Perez’s second win of the season saw him finish 7.6 seconds ahead of Ferrari’s Charles Leclerc, with Leclerc’s teammate Carlos Sainz Jr. in third place.

Perez was investigated for a potential safety car infringement but still kept the win after a 5-second time penalty for dropping too far back after being warned.

Verstappen had won the past five races but needed to win here and finish 22 points ahead of Leclerc to be crowned champion for a second straight season. That could happen next weekend at the Japanese GP.

Verstappen made a mistake after the second safety car restart, following AlphaTauri driver Yuki Tsunoda’s crash on Lap 36. When Verstappen tried to overtake Lando Norris’ McLaren, he locked his tires and needed to pit again.

Leclerc started from pole position with Verstappen going from eighth after a team blunder in qualifying.

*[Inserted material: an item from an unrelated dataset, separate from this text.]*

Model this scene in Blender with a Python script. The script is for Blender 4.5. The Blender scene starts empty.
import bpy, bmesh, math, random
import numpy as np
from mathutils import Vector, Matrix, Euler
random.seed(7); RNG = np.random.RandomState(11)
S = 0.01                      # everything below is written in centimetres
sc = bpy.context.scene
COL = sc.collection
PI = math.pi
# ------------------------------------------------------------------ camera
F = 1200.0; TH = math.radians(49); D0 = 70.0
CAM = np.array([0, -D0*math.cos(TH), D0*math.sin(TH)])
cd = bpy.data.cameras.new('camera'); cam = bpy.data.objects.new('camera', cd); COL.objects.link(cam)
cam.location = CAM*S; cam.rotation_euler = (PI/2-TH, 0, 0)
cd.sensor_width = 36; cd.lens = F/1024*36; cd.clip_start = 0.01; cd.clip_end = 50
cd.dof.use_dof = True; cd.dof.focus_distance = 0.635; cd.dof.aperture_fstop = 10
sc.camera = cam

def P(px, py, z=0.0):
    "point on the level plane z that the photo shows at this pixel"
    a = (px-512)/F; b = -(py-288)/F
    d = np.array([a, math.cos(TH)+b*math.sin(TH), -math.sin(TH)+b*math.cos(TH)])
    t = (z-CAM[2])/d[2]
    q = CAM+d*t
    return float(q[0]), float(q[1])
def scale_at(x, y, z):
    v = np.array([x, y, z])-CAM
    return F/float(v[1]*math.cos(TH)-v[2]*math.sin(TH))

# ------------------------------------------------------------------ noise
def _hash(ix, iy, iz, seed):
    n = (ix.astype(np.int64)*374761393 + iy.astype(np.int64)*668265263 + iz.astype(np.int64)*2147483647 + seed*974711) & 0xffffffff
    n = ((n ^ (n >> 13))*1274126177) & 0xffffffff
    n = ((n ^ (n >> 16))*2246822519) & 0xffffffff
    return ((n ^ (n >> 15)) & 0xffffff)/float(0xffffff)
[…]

The race start was delayed by more than an hour to clear water off the Marina Bay Circuit track following heavy rainfall. Drivers had to finish the 61-lap race within a two-hour window; 59 laps were completed.

Tricky conditions saw the virtual safety car deployed three times and DRS was allowed with about 30 minutes remaining.

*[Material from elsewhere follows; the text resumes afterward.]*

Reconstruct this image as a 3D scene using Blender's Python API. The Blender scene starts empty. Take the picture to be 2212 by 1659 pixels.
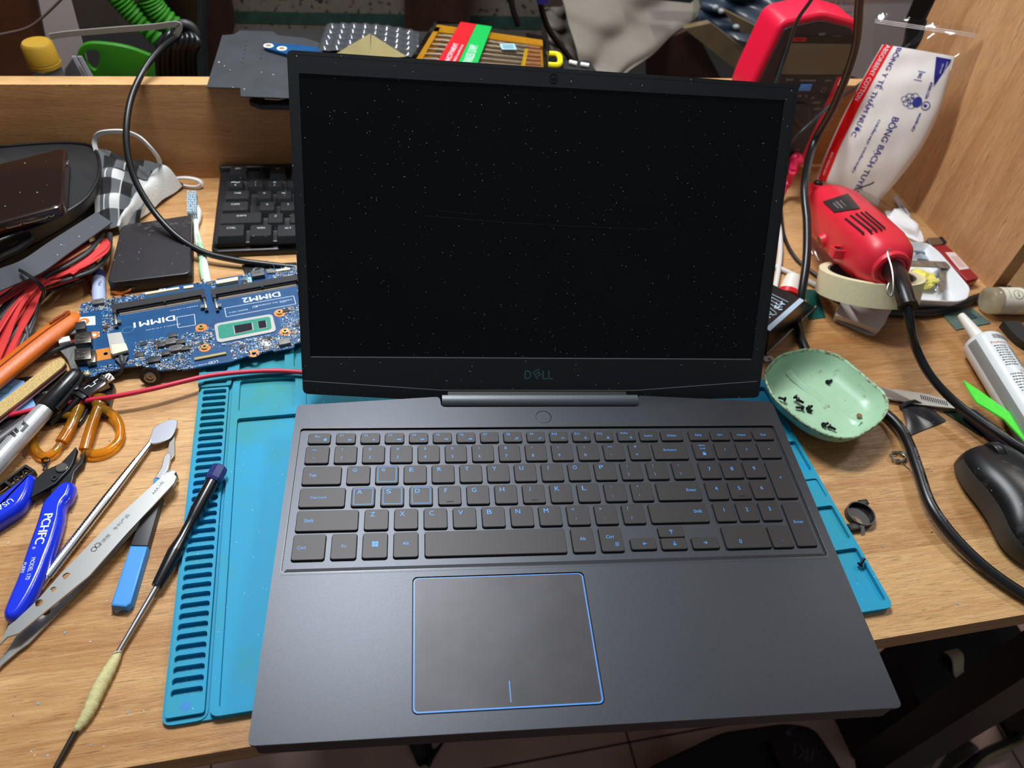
import bpy, bmesh, math, random
from mathutils import Vector, Matrix
import numpy as np
random.seed(7)
PI = math.pi
SC = bpy.context.scene
COL = SC.collection
MM = 0.001
# ------------------------------------------------------------------ camera (all lengths below are millimetres, origin = front left corner of the blue mat on the desk top)
PW, PH, FPX = 2212, 1659, 1600.845
CC = (120.9215, -166.9162, 442.6553)
CR = ((0.9762773, -0.1950301, 0.0940524),
      (-0.0800028, -0.7285503, -0.6803044),
      (0.2012018, 0.6566412, -0.7268701))
cam_d = bpy.data.cameras.new('camera')
cam_d.sensor_width = 36.0
cam_d.lens = FPX / PW * 36.0
cam_d.clip_start = 0.02; cam_d.clip_end = 20
cam_d.dof.use_dof = True
cam_d.dof.focus_distance = 0.50
cam_d.dof.aperture_fstop = 9.0
cam = bpy.data.objects.new('camera', cam_d)
COL.objects.link(cam)
_M = Matrix(((CR[0][0], -CR[1][0], -CR[2][0], CC[0]*MM),
             (CR[0][1], -CR[1][1], -CR[2][1], CC[1]*MM),
             (CR[0][2], -CR[1][2], -CR[2][2], CC[2]*MM),
             (0, 0, 0, 1)))
cam.matrix_world = _M
SC.camera = cam
# ------------------------------------------------------------------ world, lamps, exposure
SC.view_settings.view_transform = 'Standard'
SC.view_settings.look = 'None'
SC.view_settings.gamma = 1.0
SC.view_settings.use_curve_mapping = False
SC.view_settings.exposure = -0.16
wd = bpy.data.worlds.new('world'); SC.world = wd
wd.use_nodes = True
wd.node_tree.nodes['Background'].inputs[0].default_value = (0.82, 0.9, 1.0, 1)
wd.node_tree.nodes['Background'].inputs[1].default_value = 0.20
def area(name, loc, aim, sx, sy, power, col, shape='RECTANGLE'):
    l = bpy.data.lights.new(name, 'AREA'); l.shape = shape
    l.size = sx*MM; l.size_y = sy*MM; l.energy = power; l.color = col
    o = bpy.data.objects.new(name, l); COL.objects.link(o)
    o.location = Vector(loc)*MM
    o.rotation_euler = (Vector(aim)-Vector(loc)).to_track_quat('-Z', 'Y').to_euler()
    return o
area('bench_lamp', (100, 520, 860), (110, 330, 0), 300, 70, 8.8, (0.95, 0.98, 1.0))
area('ceiling_tube', (40, 1380, 2050), (40, 1000, 0), 60, 1100, 34.0, (0.93, 0.97, 1.0))
area('room_tube', (1500, 900, 1500), (560, 220, 0), 700, 60, 13.0, (1.0, 0.97, 0.92))
# ------------------------------------------------------------------ helpers
def at(px, py, z=0.0):
    d = [sum(CR[k][i]*v for k, v in enumerate(((px-PW/2)/FPX, (py-PH/2)/FPX, 1.0))) for i in range(3)]
    t = (z-CC[2])/d[2]
    return Vector((CC[0]+d[0]*t, CC[1]+d[1]*t, z))
def atp(px, py, n, q):
    d = Vector([sum(CR[k][i]*v for k, v in enumerate(((px-PW/2)/FPX, (py-PH/2)/FPX, 1.0))) for i in range(3)])
    n = Vector(n); c = Vector(CC)
    return c + d*((Vector(q)-c).dot(n)/d.dot(n))
def aty(px, py, y): return atp(px, py, (0, 1, 0), (0, y, 0))
def tr(pts, z=0.0): return [at(p[0], p[1], z).xy for p in pts]
def s2l(c):
    return tuple(((v/255)/12.92 if v/255 <= 0.04045 else (((v/255)+0.055)/1.055)**2.4) for v in c)
_mats = {}
def mat(name, col, rough=0.5, metal=0.0, var=0.0, vscale=0.05, bump=0.0, bscale=0.6, dust=0.0, dscale=0.5, trans=0.0, ior=1.45, spec=0.5, coat=0.0, col2=None, alpha=1.0, dustcol=(0.6, 0.6, 0.58), sheen=0.0, stretch=None, emit=0.0, sss=0.0, bdist=0.6):
    """col in sRGB 0-255. var: noise variation of the colour; bump: fine surface relief; dust: light specks lying on it. Scales are per millimetre."""
    if name in _mats: return _mats[name]
    m = bpy.data.materials.new(name); m.use_nodes = True
    nt = m.node_tree; N = nt.nodes; L = nt.links; P = N['Principled BSDF']
    c = s2l(col)
    P.inputs['Base Color'].default_value = (*c, 1)
    P.inputs['Roughness'].default_value = rough
    P.inputs['Metallic'].default_value = metal
    P.inputs['IOR'].default_value = ior
    P.inputs['Specular IOR Level'].default_value = spec
    P.inputs['Transmission Weight'].default_value = trans
    P.inputs['Coat Weight'].default_value = coat
    P.inputs['Alpha'].default_value = alpha
    P.inputs['Sheen Weight'].default_value = sheen
    if sss:
        P.inputs['Subsurface Weight'].default_value = sss
        P.inputs['Subsurface Radius'].default_value = (1, 1, 1); P.inputs['Subsurface Scale'].default_value = 0.003
    tc = None
    def coord(scale):
        nonlocal tc
        if tc is None: tc = N.new('ShaderNodeTexCoord')
        mp = N.new('ShaderNodeMapping')
        k = [scale*1000]*3
        if stretch: k = [k[i]*stretch[i] for i in range(3)]
        mp.inputs['Scale'].default_value = k
        L.new(tc.outputs['Object'], mp.inputs[0]); return mp.outputs[0]
    src = None
    if var > 0 or col2:
        n = N.new('ShaderNodeTexNoise'); n.inputs['Detail'].default_value = 6; n.inputs['Scale'].default_value = 1; n.inputs['Roughness'].default_value = 0.62
        L.new(coord(vscale), n.inputs['Vector'])
        r = N.new('ShaderNodeMapRange'); r.inputs[1].default_value = 0.3; r.inputs[2].default_value = 0.7
        L.new(n.outputs[0], r.inputs[0])
        mx = N.new('ShaderNodeMix'); mx.data_type = 'RGBA'
        a = s2l(col2) if col2 else tuple(v*(1-var) for v in c); b = c if col2 else tuple(min(1, v*(1+var)) for v in c)
        mx.inputs[6].default_value = (*a, 1); mx.inputs[7].default_value = (*b, 1)
        L.new(r.outputs[0], mx.inputs[0]); src = mx.outputs[2]
    if dust > 0:
        v = N.new('ShaderNodeTexVoronoi'); v.inputs['Scale'].default_value = 1; L.new(coord(dscale), v.inputs['Vector'])
        w = N.new('ShaderNodeTexWhiteNoise'); w.noise_dimensions = '3D'; L.new(v.outputs['Color'], w.inputs[0])
        th = N.new('ShaderNodeMath'); th.operation = 'MULTIPLY'; L.new(w.outputs[0], th.inputs[0]); th.inputs[1].default_value = dust
        pw = N.new('ShaderNodeMath'); pw.operation = 'SUBTRACT'; L.new(th.outputs[0], pw.inputs[0]); pw.inputs[1].default_value = dust-0.11
        lt = N.new('ShaderNodeMath'); lt.operation = 'LESS_THAN'; L.new(v.outputs['Distance'], lt.inputs[0]); L.new(pw.outputs[0], lt.inputs[1])
        mx = N.new('ShaderNodeMix'); mx.data_type = 'RGBA'
        if src: L.new(src, mx.inputs[6])
        else: mx.inputs[6].default_value = (*c, 1)
        mx.inputs[7].default_value = (*dustcol, 1); L.new(lt.outputs[0], mx.inputs[0]); src = mx.outputs[2]
    if src: L.new(src, P.inputs['Base Color'])
    if bump > 0:
        n = N.new('ShaderNodeTexNoise'); n.inputs['Detail'].default_value = 3; n.inputs['Scale'].default_value = 1
        L.new(coord(bscale), n.inputs['Vector'])
        b = N.new('ShaderNodeBump'); b.inputs['Strength'].default_value = bump; b.inputs['Distance'].default_value = bdist*0.001
        L.new(n.outputs[0], b.inputs['Height']); L.new(b.outputs[0], P.inputs['Normal'])
    _mats[name] = m
    return m
# ---- objects
def thing(name, label, cat, loc, group=None):
    o = bpy.data.objects.new(name, None); COL.objects.link(o)
    o.location = Vector(loc)*MM; o.empty_display_size = 0.01
    o['label'] = label; o['category'] = cat; o['wl'] = (0.0, 0.0, 0.0)
    del o['wl']
    if group: o['group'] = group
    ORG[o.name] = Vector(loc)
    return o
ORG = {}
def obj(name, bm, mats, parent=None, smooth=40, label=None, kind=None, at_=None):
    """bm is in world millimetres; it becomes one mesh object below parent (or at its own origin)."""
    me = bpy.data.meshes.new(name)
    if parent is not None: org = ORG[parent.name]
    elif at_ is not None: org = Vector(at_)
    else:
        cs = [v.co for v in bm.verts]
        org = Vector(((min(c.x for c in cs)+max(c.x for c in cs))/2, (min(c.y for c in cs)+max(c.y for c in cs))/2, min(c.z for c in cs)))
    bmesh.ops.transform(bm, matrix=Matrix.Scale(MM, 4) @ Matrix.Translation(-org), verts=bm.verts)
    bm.normal_update()
    bm.to_mesh(me); bm.free()
    if not isinstance(mats, (list, tuple)): mats = [mats]
    for m in mats: me.materials.append(m)
    if smooth:
        me.polygons.foreach_set('use_smooth', [len(p.vertices) < 5 for p in me.polygons])
        me.set_sharp_from_angle(angle=math.radians(smooth))
        me.polygons.foreach_set('use_smooth', [len(p.vertices) < 5 for p in me.polygons])
    o = bpy.data.objects.new(name, me); COL.objects.link(o)
    ORG[o.name] = org
    if parent is not None: o.parent = parent
    else: o.location = org*MM
    if label: o['label'] = label
    if kind: o['kind'] = kind
    return o
def tag(o, label, cat, group=None, kind=None):
    o['label'] = label; o['category'] = cat
    if group: o['group'] = group
    if kind: o['kind'] = kind
    return o
def one(name, bm, mats, label, cat, group=None, kind=None, smooth=40):
    return tag(obj(name, bm, mats, smooth=smooth), label, cat, group, kind)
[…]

Perez made a good start and jumped past Leclerc while Verstappen dropped several places. The first safety car was on Lap 8 when Zhou Guanyu’s Alfa Romeo was cut off by Nicholas Latifi’s Williams.

Perez got away cleanly at the restart, while Verstappen climbed into seventh behind Fernando Alonso – whose 350th F1 race ended disappointingly when his engine failed on Lap 21, bringing out the first VSC.

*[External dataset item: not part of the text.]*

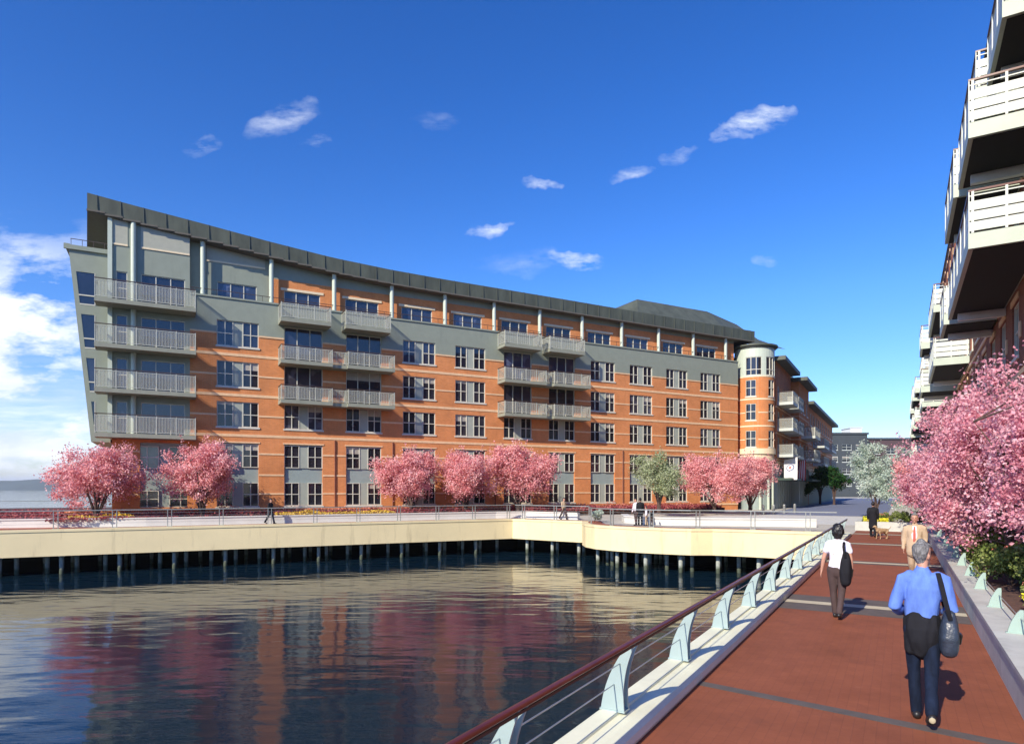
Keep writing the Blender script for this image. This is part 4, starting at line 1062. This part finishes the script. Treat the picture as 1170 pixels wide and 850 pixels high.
for _ in range(900):
    v = pq(PE+rnd.uniform(.1,.8), rnd.uniform(-1.8,-.6), .45+rnd.uniform(0,.22)); leaf(mb, v, .1, rnd)
kind(mb.build('yellow_flowers', M['yellow']), 'stuff', 'bright yellow flowers at the left corner of the end planter', 'flowers')

def tree_meshes(seed, rad, h, trunk_h, nclump, nleaf, size, leafm, clump_r, low=.12, multi=5, shape=1.0, shoots=40, tr=.11):
    """returns (trunk, crown) meshes; crown is leaf-sized faces gathered in uneven clumps on real twigs"""
    rnd = random.Random(seed); tk = MB(); cr = MB()
    limbs = []
    for i in range(multi):
        a = 2*math.pi*(i+rnd.uniform(-.3,.3))/multi; e = rnd.uniform(.45,.8)
        end = Vector((math.cos(a)*rad*e, math.sin(a)*rad*e, trunk_h+(h-trunk_h)*rnd.uniform(.45,.8)))
        b0 = Vector((math.cos(a)*.05, math.sin(a)*.05, 0)); mid = Vector((end.x*.35, end.y*.35, trunk_h+(end.z-trunk_h)*.4))
        pts_ = [b0*0.6, Vector((b0.x,b0.y,trunk_h*.55)), Vector((end.x*.12,end.y*.12,trunk_h)), mid, Vector((end.x*.7+rnd.uniform(-.1,.1)*rad,end.y*.7,mid.z+(end.z-mid.z)*.6)), end]
        tk.tube(pts_, [tr,tr*.75,tr*.6,tr*.38,tr*.17,tr*.04], 7); limbs.append(pts_)
    top = [Vector((0,0,0)),Vector((.03,0,trunk_h)),Vector((rnd.uniform(-.15,.15)*rad,.1*rad,h*.65)),Vector((.1*rad,-.05*rad,h*.93))]
    tk.tube(top, [tr*1.1,tr*.8,tr*.4,tr*.08], 7); limbs.append(top)
    lobes = [(Vector((rnd.uniform(-.55,.55)*rad, rnd.uniform(-.55,.55)*rad, trunk_h+(h-trunk_h)*rnd.uniform(.3,.72))), rnd.uniform(.32,.5)) for _ in range(9)]
    lobes.append((Vector((0,0,trunk_h+(h-trunk_h)*.5)), .62))
    cs_ = []
    while len(cs_) < nclump:
        lc, lr = rnd.choice(lobes); d = Vector((rnd.gauss(0,1),rnd.gauss(0,1),rnd.gauss(0,1))).normalized()*(rnd.random()**.42)
        p = Vector((lc.x+d.x*lr*rad, lc.y+d.y*lr*rad, lc.z+d.z*lr*(h-trunk_h)*.78*shape))
        if p.z < trunk_h*.75+low or p.z > h or math.hypot(p.x,p.y) > rad: continue
        cs_.append(p)
    allp = [q_ for l in limbs for q_ in l[2:]]
    for p in cs_:
        nb_ = min(allp, key=lambda a: (a-p).length); mid = (nb_+p)/2+Vector((rnd.uniform(-.08,.08),rnd.uniform(-.08,.08),rnd.uniform(0,.1)))*rad
        if rnd.random() < .55: tk.tube([nb_,mid,p],[tr*.16,tr*.1,tr*.04],4,cap=False)
        n_ = int(nleaf/nclump*rnd.uniform(.6,1.4)); r_ = clump_r*rnd.uniform(.6,1.25)
        for _ in range(n_):
            d = Vector((rnd.gauss(0,1),rnd.gauss(0,1),rnd.gauss(0,.8)))*r_*.5; leaf(cr, p+d, size*rnd.uniform(.6,1.3), rnd)
    for _ in range(shoots):                                # blossom-covered shoots that roughen the outline
        p = rnd.choice(cs_); out = (p-Vector((0,0,h*.35))).normalized(); L = rnd.uniform(.25,.6)*clump_r*2.4; q_ = p+out*L+Vector((0,0,L*.35))
        tk.tube([p,q_],[tr*.05,tr*.02],4,cap=False)
        for k_ in range(int(L/size*5)):
            t = rnd.random(); leaf(cr, p.lerp(q_,t)+Vector((rnd.gauss(0,1),rnd.gauss(0,1),rnd.gauss(0,1)))*size*.7*(1.2-t*.6), size*rnd.uniform(.6,1.1), rnd)
    return tk.mesh('trunk', M['bark']), cr.mesh('crown', leafm)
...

With the track still damp, drivers decided against changing to quicker tires – apart from Mercedes’ George Russell, who struggled for grip.

Hamilton made a rare mistake on Lap 33 and thudded into the crash barrier. Soon after, the leading drivers changed tires in a flurry of stops. They did so just before the safety car was deployed again following Tsunoda’s error.

Verstappen overtook Sebastian Vettel’s Aston Martin right at the end for seventh place.